Date: Tue, 27 Jun 1995 16:55:42 -0400 (EDT)
Subject: BLAGUES-L: What not to call your dog
From: Herby
WHAT NOT TO CALL YOUR DOG
Everybody who has a dog calls him Rover or Boy. I call mine SEX.
Now, Sex has been very embarrassing to me.
When I went to the city hall to renew his license I told the clerk
I would like a license for Sex. He said he would like to have one
too. Then I said, you don't understand, I've had Sex since I was
nine years old. He said I must've been quite a kid.
When I got married and went on honeymoon I took the dog with me. At
the hotel I told the clerk I wanted a room for my wife and me, and
a special room for Sex. He said that every room they had was good
for sex. I said, you don't understand, Sex keeps me awake at night.
The clerk said, me too.
One day I entered Sex in a contest. Before the competition began the
stupid mutt ran away. Another contestant asked me why I just stood
there, looking around. I told him I had planned to have Sex in the
contest. He told me I should've sold my own tickets. But you don't
understand, I said, I had hoped to have Sex on TV. He called me a
show-off.
When my wife and I separated we went to court to fight for custody of
the dog. I said, your Honour, I had Sex before I was married to her.

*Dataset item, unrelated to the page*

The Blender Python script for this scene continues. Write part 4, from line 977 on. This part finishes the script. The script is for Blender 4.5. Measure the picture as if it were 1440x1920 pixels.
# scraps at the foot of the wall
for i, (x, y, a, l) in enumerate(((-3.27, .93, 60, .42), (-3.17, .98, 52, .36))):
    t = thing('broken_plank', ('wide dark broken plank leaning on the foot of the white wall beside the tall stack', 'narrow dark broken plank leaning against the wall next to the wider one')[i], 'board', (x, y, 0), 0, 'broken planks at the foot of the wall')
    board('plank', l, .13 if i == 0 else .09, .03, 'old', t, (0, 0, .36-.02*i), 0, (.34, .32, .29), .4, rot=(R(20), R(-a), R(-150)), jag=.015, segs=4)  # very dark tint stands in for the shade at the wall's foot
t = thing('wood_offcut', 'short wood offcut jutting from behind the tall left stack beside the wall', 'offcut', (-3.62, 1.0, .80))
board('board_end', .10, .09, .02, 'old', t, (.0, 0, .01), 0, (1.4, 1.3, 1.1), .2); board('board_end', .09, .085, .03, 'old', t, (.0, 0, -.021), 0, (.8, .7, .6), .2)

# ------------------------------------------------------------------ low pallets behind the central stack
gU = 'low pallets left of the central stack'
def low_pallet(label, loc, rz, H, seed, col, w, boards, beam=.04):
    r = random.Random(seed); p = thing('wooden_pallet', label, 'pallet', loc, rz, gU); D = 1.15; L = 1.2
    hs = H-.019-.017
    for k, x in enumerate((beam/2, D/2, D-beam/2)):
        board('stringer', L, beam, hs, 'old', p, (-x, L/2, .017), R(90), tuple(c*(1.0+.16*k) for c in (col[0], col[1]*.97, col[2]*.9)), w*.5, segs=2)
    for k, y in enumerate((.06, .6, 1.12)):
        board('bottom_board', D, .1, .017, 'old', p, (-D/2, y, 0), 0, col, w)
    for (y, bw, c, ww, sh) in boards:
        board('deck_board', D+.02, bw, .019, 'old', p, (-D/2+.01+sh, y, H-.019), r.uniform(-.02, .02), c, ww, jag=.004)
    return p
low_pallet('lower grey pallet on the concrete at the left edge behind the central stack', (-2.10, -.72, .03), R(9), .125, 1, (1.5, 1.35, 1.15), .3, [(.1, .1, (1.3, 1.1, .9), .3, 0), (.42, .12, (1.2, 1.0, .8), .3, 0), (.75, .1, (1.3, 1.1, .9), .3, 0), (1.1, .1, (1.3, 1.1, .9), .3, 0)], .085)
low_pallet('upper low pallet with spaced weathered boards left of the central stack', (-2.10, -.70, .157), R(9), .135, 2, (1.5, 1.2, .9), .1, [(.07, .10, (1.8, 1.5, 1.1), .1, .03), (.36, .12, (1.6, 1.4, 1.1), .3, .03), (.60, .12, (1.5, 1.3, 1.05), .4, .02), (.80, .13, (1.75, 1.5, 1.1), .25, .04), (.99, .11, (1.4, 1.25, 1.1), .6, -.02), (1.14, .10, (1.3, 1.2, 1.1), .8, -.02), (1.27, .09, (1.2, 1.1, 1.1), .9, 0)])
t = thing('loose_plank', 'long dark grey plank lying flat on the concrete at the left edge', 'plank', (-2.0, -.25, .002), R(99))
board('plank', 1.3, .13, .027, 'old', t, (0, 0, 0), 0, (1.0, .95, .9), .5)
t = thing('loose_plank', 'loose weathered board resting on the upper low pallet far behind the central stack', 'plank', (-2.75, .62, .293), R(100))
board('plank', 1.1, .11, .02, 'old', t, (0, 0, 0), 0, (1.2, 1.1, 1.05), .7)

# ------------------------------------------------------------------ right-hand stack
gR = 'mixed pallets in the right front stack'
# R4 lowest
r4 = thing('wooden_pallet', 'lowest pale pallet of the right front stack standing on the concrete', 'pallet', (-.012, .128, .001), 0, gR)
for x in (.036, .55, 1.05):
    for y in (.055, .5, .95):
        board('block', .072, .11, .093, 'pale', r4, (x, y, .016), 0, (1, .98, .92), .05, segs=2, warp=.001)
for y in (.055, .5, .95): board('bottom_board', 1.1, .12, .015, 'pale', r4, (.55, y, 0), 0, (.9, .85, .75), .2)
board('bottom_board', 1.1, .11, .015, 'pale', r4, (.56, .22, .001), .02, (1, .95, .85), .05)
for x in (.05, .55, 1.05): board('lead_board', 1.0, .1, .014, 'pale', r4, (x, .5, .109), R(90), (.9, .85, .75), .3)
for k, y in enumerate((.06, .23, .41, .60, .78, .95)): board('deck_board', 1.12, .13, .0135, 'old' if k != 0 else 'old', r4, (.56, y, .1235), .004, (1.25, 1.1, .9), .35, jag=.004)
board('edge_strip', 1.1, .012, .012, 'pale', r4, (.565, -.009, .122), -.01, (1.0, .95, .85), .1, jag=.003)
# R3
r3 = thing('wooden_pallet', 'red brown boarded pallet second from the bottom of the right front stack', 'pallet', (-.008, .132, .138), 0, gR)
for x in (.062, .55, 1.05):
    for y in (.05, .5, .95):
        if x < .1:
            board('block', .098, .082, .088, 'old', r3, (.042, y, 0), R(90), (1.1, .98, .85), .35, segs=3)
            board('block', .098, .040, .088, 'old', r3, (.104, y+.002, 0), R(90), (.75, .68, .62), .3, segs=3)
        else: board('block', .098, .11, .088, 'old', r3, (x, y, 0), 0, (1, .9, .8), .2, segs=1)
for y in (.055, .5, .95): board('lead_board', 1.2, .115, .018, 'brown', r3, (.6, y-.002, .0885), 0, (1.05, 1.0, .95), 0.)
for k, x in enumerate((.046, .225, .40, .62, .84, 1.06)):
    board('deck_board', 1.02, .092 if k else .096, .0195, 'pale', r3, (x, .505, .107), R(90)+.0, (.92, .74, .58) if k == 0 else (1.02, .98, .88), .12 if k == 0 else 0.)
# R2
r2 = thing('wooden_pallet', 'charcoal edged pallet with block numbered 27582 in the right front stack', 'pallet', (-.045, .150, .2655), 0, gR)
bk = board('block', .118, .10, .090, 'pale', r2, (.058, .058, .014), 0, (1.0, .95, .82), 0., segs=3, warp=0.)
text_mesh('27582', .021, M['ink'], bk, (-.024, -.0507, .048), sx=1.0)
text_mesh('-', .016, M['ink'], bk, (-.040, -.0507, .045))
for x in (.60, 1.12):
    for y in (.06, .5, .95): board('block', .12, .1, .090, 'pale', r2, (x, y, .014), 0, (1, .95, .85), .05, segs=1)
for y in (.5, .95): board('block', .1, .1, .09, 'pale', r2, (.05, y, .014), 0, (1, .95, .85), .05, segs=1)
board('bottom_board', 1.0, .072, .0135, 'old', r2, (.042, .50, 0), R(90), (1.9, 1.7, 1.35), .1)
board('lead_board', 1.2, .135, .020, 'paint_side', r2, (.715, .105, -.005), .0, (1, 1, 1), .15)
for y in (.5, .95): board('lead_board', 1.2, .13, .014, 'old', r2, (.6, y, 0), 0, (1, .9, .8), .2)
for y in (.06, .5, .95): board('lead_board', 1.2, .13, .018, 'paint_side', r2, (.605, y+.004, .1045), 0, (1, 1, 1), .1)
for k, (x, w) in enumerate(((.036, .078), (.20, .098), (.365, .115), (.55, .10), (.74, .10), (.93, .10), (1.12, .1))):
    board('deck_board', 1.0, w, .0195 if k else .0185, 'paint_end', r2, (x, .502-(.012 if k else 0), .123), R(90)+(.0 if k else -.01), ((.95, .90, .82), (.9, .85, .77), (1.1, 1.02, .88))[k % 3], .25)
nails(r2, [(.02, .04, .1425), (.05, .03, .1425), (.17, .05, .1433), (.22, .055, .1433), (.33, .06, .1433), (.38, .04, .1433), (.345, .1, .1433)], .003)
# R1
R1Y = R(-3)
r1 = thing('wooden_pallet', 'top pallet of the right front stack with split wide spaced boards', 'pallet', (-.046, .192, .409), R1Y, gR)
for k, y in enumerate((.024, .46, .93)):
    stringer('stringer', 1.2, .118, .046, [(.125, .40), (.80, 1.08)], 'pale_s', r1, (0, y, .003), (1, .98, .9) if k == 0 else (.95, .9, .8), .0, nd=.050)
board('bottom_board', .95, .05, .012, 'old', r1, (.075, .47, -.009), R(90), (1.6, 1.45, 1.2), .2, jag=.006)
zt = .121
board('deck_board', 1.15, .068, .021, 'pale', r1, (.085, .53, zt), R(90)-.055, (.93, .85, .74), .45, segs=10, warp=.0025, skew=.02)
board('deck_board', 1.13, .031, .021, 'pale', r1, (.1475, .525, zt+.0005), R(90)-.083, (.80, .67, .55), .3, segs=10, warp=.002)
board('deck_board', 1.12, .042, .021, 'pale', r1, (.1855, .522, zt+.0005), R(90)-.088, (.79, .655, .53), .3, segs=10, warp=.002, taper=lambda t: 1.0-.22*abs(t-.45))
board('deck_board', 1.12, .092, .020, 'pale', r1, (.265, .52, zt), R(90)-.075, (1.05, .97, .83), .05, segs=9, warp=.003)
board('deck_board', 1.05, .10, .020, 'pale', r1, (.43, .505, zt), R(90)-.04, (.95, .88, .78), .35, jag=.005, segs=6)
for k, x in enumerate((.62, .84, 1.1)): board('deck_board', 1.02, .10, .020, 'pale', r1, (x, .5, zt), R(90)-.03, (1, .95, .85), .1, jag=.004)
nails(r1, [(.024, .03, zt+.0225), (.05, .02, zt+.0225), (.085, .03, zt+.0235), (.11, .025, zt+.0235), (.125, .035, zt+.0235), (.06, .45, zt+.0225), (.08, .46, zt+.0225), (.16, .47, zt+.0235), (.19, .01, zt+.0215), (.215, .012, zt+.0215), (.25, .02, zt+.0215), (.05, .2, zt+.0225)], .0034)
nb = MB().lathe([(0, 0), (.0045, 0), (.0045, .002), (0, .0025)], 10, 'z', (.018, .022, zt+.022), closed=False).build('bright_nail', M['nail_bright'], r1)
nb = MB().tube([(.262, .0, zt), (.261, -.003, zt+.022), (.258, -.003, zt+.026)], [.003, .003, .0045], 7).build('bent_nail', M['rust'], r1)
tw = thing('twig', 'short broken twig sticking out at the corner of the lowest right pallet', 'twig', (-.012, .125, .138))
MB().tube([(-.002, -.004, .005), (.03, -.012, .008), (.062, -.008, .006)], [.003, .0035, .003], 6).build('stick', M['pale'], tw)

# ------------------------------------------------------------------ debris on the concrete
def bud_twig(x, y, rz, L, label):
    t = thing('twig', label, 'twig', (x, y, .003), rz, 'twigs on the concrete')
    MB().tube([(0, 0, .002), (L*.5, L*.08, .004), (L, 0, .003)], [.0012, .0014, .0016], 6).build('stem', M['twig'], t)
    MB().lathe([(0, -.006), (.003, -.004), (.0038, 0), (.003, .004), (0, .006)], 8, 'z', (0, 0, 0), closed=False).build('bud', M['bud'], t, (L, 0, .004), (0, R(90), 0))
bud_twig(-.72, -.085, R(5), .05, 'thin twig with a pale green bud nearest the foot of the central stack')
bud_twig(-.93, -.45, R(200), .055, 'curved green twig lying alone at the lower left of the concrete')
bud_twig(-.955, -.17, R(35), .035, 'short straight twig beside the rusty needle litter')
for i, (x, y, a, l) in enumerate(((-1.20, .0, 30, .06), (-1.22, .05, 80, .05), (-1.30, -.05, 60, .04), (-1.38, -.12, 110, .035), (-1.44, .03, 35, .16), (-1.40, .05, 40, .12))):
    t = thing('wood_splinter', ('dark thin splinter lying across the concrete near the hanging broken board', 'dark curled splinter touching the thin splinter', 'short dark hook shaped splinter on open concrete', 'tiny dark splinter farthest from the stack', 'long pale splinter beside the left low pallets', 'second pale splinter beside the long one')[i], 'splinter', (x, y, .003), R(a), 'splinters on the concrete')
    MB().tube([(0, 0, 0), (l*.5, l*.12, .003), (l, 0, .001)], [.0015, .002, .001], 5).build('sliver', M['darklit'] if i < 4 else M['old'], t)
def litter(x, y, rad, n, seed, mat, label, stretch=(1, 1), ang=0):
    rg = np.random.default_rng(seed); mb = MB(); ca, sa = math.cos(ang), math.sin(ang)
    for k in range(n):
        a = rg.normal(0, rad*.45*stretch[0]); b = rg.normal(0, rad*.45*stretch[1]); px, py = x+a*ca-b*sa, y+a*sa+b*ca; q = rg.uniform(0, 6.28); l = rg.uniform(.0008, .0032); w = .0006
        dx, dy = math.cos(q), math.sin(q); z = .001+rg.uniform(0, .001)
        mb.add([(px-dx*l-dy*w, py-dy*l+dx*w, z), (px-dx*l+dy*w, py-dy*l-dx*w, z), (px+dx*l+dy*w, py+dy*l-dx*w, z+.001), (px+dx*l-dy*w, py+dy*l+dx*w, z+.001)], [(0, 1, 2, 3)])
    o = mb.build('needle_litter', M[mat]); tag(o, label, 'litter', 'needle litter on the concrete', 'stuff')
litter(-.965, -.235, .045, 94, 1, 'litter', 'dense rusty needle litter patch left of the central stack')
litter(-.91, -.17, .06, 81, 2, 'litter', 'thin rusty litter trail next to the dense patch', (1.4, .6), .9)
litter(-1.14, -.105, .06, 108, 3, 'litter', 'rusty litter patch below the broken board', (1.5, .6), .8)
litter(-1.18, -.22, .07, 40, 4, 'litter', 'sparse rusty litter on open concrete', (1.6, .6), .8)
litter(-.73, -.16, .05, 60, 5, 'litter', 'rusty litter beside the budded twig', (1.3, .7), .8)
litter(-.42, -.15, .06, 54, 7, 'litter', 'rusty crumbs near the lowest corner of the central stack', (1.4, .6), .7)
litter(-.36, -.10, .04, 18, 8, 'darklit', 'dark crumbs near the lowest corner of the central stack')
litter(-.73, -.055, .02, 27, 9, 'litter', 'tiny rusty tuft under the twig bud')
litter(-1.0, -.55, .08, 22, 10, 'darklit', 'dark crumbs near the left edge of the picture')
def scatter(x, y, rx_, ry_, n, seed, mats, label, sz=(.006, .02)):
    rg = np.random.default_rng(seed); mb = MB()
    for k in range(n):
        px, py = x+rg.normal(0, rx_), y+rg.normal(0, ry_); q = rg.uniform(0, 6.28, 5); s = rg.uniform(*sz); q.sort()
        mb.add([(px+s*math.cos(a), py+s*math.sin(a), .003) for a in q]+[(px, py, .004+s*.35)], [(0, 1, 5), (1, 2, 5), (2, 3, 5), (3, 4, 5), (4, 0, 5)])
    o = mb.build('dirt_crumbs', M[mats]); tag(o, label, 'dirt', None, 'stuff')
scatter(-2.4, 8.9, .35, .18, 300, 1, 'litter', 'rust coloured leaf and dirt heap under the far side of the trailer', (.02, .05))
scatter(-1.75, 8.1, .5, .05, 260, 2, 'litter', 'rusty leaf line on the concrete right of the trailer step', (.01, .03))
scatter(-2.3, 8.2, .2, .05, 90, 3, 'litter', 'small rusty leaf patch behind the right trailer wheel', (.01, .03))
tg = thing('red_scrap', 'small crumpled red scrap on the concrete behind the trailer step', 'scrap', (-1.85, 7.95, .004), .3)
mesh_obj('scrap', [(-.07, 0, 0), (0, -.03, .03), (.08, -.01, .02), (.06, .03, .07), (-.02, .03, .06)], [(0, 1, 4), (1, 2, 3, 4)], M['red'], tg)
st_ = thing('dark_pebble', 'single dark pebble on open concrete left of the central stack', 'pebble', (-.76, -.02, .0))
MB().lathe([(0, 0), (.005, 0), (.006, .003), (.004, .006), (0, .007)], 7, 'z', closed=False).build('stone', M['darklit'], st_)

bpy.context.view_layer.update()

The judge said, me too. Then I told him that after we married Sex left
me. He said, me too.
Last night Sex ran off again. I spent hours looking around town for
him. A cop came up to me and asked me what I was doing in this alley
at 4 'o clock in the morning. I said I'm looking for Sex.
My case comes up on Friday.
... Blind people don't bungee jump. It scares the dog.